> _Stored rows_
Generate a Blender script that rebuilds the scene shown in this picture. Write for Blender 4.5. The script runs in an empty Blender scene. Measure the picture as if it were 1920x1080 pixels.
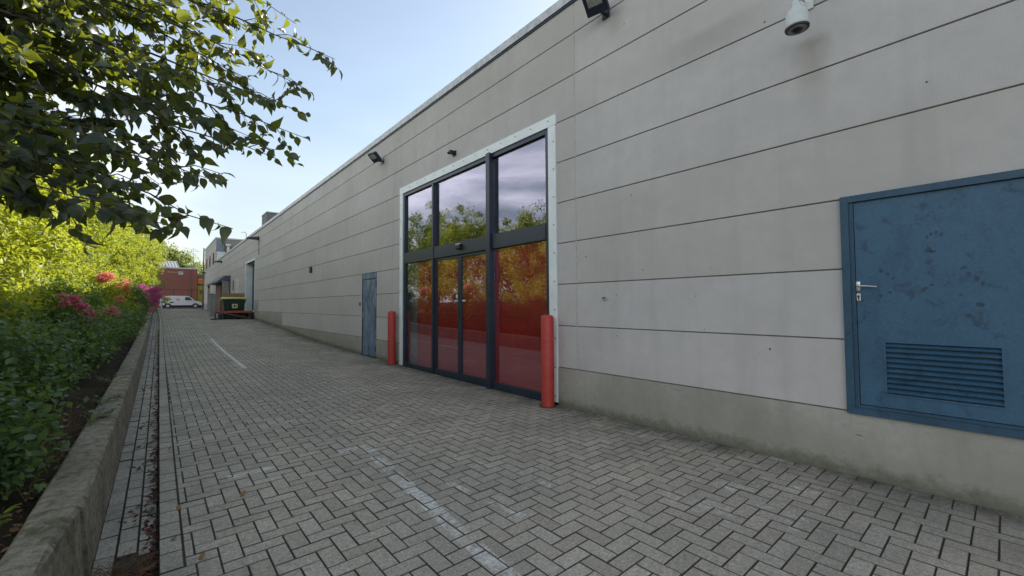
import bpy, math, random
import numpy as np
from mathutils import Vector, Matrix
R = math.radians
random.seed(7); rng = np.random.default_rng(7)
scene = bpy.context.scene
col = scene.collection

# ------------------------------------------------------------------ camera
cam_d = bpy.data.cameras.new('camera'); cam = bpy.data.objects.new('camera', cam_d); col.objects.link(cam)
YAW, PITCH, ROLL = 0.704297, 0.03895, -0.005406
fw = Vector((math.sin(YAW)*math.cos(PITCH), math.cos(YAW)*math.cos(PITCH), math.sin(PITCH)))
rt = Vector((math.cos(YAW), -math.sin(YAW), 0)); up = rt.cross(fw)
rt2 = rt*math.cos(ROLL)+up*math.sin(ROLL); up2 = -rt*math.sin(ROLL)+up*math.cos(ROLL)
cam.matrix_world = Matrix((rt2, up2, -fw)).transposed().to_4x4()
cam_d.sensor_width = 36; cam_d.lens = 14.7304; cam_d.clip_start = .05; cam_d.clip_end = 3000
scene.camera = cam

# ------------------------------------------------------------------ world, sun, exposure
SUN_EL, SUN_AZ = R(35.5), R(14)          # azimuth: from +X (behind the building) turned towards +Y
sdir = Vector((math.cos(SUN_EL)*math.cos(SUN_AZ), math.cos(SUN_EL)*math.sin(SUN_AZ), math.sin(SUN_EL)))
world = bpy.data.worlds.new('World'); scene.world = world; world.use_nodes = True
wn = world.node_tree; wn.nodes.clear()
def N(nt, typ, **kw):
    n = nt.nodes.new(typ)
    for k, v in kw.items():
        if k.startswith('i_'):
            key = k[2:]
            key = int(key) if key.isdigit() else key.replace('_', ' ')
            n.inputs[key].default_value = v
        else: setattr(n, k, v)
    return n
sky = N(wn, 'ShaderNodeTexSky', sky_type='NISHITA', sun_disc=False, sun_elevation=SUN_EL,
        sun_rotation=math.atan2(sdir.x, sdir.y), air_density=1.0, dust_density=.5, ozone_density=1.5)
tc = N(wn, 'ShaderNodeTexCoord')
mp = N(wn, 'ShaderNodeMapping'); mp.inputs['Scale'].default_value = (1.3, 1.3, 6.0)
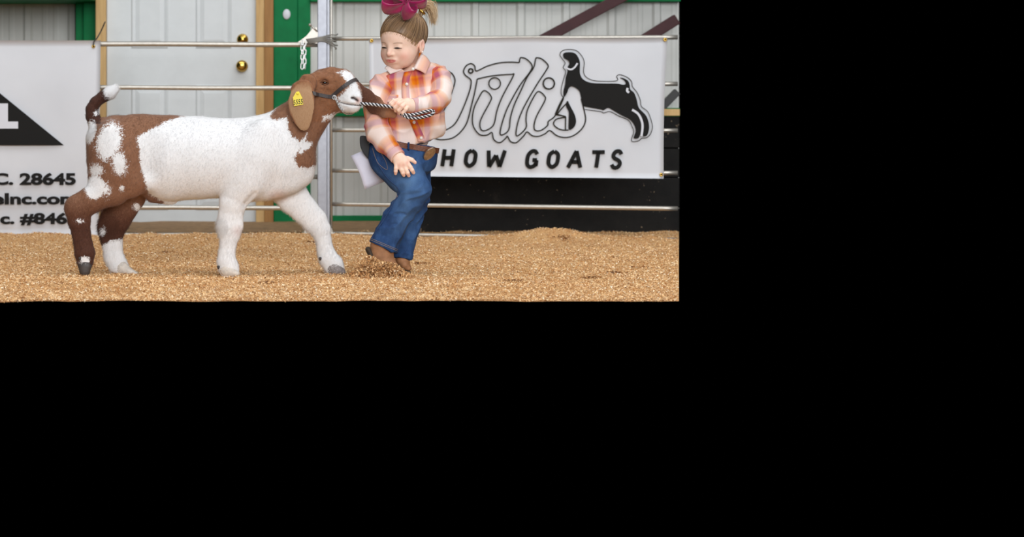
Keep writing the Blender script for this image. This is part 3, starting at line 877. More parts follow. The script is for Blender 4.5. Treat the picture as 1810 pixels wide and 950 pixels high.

> _Instructions to follow_
Can you restate all the records above word for word while dropping the pictures?

> _Response to the exercise_
Generate a Blender script that rebuilds the scene shown in this picture. Write for Blender 4.5. The script runs in an empty Blender scene. Measure the picture as if it were 1920x1080 pixels.
import bpy, math, random
import numpy as np
from mathutils import Vector, Matrix
R = math.radians
random.seed(7); rng = np.random.default_rng(7)
scene = bpy.context.scene
col = scene.collection

# ------------------------------------------------------------------ camera
cam_d = bpy.data.cameras.new('camera'); cam = bpy.data.objects.new('camera', cam_d); col.objects.link(cam)
YAW, PITCH, ROLL = 0.704297, 0.03895, -0.005406
fw = Vector((math.sin(YAW)*math.cos(PITCH), math.cos(YAW)*math.cos(PITCH), math.sin(PITCH)))
rt = Vector((math.cos(YAW), -math.sin(YAW), 0)); up = rt.cross(fw)
rt2 = rt*math.cos(ROLL)+up*math.sin(ROLL); up2 = -rt*math.sin(ROLL)+up*math.cos(ROLL)
cam.matrix_world = Matrix((rt2, up2, -fw)).transposed().to_4x4()
cam_d.sensor_width = 36; cam_d.lens = 14.7304; cam_d.clip_start = .05; cam_d.clip_end = 3000
scene.camera = cam

# ------------------------------------------------------------------ world, sun, exposure
SUN_EL, SUN_AZ = R(35.5), R(14)          # azimuth: from +X (behind the building) turned towards +Y
sdir = Vector((math.cos(SUN_EL)*math.cos(SUN_AZ), math.cos(SUN_EL)*math.sin(SUN_AZ), math.sin(SUN_EL)))
world = bpy.data.worlds.new('World'); scene.world = world; world.use_nodes = True
wn = world.node_tree; wn.nodes.clear()
def N(nt, typ, **kw):
    n = nt.nodes.new(typ)
    for k, v in kw.items():
        if k.startswith('i_'):
            key = k[2:]
            key = int(key) if key.isdigit() else key.replace('_', ' ')
            n.inputs[key].default_value = v
        else: setattr(n, k, v)
    return n
sky = N(wn, 'ShaderNodeTexSky', sky_type='NISHITA', sun_disc=False, sun_elevation=SUN_EL,
        sun_rotation=math.atan2(sdir.x, sdir.y), air_density=1.0, dust_density=.5, ozone_density=1.5)
tc = N(wn, 'ShaderNodeTexCoord')
mp = N(wn, 'ShaderNodeMapping'); mp.inputs['Scale'].default_value = (1.3, 1.3, 6.0)
Keep writing the Blender script for this image. This is part 3, starting at line 877. More parts follow. The script is for Blender 4.5. Treat the picture as 1810 pixels wide and 950 pixels high.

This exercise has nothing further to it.